Дело было ночью и к утру мы наткнулись на наших красноармейцев без всякого боя с немцами. Они были настолько пьяные! Я видел их командира, майора, который заплетающимся языком рассказывал, как они заблудились и попали к немцам. Такой же случай был лично со мной, после Берлина, но о нём позже.
Итак, Берлин. 22 апреля 1945 года наша часть вошла в Берлин, в район Вайгензае, красивый и не разрушенный окраинный район. Обращала на себя внимание аккуратность домиков, чистота, всюду садики. После окраин советских городов это было очень удивительно.

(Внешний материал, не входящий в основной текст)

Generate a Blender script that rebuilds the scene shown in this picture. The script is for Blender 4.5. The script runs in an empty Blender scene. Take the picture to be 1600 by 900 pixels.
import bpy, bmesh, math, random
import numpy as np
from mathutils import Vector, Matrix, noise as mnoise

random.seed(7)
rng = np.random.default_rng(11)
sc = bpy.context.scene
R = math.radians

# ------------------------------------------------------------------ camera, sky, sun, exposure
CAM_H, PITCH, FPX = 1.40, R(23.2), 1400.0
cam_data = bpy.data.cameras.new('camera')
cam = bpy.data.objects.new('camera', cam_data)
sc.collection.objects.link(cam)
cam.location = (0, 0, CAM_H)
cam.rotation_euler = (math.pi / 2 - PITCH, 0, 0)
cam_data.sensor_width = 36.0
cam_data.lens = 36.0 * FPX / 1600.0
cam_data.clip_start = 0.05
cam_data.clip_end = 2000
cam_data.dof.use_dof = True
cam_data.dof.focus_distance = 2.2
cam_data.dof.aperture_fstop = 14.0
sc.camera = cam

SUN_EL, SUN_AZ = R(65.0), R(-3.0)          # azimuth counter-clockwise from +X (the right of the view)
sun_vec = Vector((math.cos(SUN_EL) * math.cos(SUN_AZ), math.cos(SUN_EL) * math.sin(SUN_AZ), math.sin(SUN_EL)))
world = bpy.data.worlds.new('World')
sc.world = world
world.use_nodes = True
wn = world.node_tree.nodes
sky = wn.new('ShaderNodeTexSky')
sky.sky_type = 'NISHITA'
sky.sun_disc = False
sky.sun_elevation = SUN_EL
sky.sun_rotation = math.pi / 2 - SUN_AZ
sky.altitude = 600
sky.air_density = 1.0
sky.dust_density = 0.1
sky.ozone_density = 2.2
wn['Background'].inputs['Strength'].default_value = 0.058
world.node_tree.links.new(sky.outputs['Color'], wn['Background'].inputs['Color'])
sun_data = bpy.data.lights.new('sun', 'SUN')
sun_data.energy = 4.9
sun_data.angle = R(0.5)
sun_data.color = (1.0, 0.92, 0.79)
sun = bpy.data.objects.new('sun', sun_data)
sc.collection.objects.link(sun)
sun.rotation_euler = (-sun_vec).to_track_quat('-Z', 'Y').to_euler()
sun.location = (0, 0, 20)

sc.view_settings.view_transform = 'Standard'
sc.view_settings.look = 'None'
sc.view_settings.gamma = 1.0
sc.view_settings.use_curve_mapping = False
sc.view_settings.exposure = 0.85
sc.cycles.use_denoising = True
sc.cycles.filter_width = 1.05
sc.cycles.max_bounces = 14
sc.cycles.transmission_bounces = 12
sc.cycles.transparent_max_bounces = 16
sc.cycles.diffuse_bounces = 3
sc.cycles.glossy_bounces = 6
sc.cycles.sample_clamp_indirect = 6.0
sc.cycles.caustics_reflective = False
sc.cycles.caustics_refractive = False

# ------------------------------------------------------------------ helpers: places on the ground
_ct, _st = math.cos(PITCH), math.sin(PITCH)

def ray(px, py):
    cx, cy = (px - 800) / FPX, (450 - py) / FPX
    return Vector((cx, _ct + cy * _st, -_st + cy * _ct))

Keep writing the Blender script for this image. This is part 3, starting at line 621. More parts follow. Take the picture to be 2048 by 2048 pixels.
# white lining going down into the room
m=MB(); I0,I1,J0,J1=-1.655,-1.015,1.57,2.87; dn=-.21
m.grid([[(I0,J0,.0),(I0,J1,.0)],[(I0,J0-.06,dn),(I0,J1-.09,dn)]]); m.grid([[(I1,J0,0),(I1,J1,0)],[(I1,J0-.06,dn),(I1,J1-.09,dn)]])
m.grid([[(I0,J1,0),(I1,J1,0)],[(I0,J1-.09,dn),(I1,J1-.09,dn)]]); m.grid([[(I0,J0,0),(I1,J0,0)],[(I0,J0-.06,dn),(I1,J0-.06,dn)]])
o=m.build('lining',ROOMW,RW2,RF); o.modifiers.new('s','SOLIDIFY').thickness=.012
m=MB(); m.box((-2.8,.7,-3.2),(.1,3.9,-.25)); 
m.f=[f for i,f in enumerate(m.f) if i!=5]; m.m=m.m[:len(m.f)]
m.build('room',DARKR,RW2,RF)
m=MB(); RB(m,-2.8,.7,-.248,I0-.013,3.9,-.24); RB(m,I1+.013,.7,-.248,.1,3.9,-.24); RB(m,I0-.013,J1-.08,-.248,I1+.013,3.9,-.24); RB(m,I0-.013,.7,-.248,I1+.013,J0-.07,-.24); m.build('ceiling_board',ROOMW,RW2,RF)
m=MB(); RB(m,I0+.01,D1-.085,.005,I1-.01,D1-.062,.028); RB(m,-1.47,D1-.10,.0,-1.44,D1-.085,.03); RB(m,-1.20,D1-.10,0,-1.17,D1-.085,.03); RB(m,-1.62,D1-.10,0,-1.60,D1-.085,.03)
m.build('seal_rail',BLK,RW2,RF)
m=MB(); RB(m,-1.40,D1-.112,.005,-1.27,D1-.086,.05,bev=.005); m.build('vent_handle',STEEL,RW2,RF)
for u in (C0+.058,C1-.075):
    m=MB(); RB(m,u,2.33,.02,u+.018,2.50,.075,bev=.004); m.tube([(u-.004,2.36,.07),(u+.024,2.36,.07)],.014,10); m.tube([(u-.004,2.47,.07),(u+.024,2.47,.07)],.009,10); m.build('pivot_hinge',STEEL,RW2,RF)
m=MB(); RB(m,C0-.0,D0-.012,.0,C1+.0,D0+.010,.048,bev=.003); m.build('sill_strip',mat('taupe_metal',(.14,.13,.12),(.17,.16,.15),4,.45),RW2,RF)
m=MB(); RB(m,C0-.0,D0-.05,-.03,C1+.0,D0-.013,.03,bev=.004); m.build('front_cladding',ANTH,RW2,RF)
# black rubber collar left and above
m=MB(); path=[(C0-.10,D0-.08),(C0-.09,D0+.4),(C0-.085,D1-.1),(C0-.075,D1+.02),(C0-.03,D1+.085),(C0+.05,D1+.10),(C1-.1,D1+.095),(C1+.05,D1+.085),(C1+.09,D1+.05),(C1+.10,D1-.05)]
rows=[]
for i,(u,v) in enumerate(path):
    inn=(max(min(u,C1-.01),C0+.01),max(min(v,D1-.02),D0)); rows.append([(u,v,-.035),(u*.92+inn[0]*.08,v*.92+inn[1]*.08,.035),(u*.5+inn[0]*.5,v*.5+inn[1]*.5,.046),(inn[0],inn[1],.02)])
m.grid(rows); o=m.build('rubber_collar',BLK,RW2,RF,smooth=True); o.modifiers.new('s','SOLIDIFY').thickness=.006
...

В центре Берлина всё было разрушено, улицы были завалены мусором, дома горели, а здесь, в пригороде, была мирная идиллия. Здесь мне встретились приветливые люди, а некоторые более чем приветливы. При всей моей скромности и отсутствии опыта общения с женщинами[13], я не устоял перед напористостью девушки по имени Урсула, которая и лишила меня девственности. Урсула подарила мне фотографию, где она сфотографирована в скромном виде (потом девушки дарили мне и нескромные фотографии). На обороте своего фото Урсула написала «Zum anderken auf dem sigreichen formarsoh die russen»[14].
Эта Урсула дала мне свой адрес и просила приезжать к ней. Через несколько месяцев после войны, я, будучи в Берлине, заехал к ней, но она стала рассказывать, что ходит в клуб к американцам и русским, но она проверяется и что она «nit krank» (не больная). Я, конечно же, испугался, попил кофе у неё и уехал, хотя она просила остаться: «Митья, ком!».
Но зато я дал её адрес своему другу ещё по училищу Володе Дзюба, который был менее разборчив. И он у неё остался, а потом говорил мне: «Заебла меня твоя Урсула!»[15]. А фото этой Урсулы с надписью я хранил долго и уже после женитьбы в Ленинграде вдруг вспомнил, что на дне чемодана у меня лежит несколько компрометирующих меня фотографий и, пока моя молодая жена, «утомленная ласками», спала, я достал эти фотографии и порвал. А жаль.
Итак, Берлин! Я не помню, что я там делал, так как в бой не вступал, поскольку был придан штабу стрелкового корпуса, а там, в основном, отмечали грядущую победу.
Улицы города были объяты пламенем, то тут, то там попадались трупы. Был я у Рейхстага, но расписаться там уже было негде – всё было исписано до меня. Из подвалов выводили пленных, в основном подростков в немецкой форме, которая висела на них мешком. Однажды наш солдат принес мешок шоколада россыпью, высыпал на стол целую гору! Тут же нашлось вино. Так и жили.
Берлин пал 2 мая, а мы были в Берлине до 5 мая. Мы стояли в каком-то мало разрушенном районе. У меня был комвзвода старшина Вахрушев, лет на 10 меня старше. Так он всё время ходил по квартирам - «отмечался». И когда наша колонна машин уже построилась, чтобы отправляться дальше, то Вахрушева не могли найти. Мне указали дом, куда он пошёл. Я нашёл эту квартиру, позвонил, он мне сам открыл, пьяный, из носа кровь, но в гимнастерке без пояса. Я спросил: «Ты что тут делаешь?», он ответил: «Ебусь!». Потом рассказал, что в роскошной квартире с огромной кроватью, зрелая дама вынула из тумбочки пачку фотографий, где она изображена в различных сексуальных позах и он выбирал какую позу сейчас надо. В то время для нашего советского воспитания это было ужасно. Я как 20-летний командир стал его стыдить, вроде того, что с покоренными народами нельзя так поступать. А он говорит, что она сама так хотела.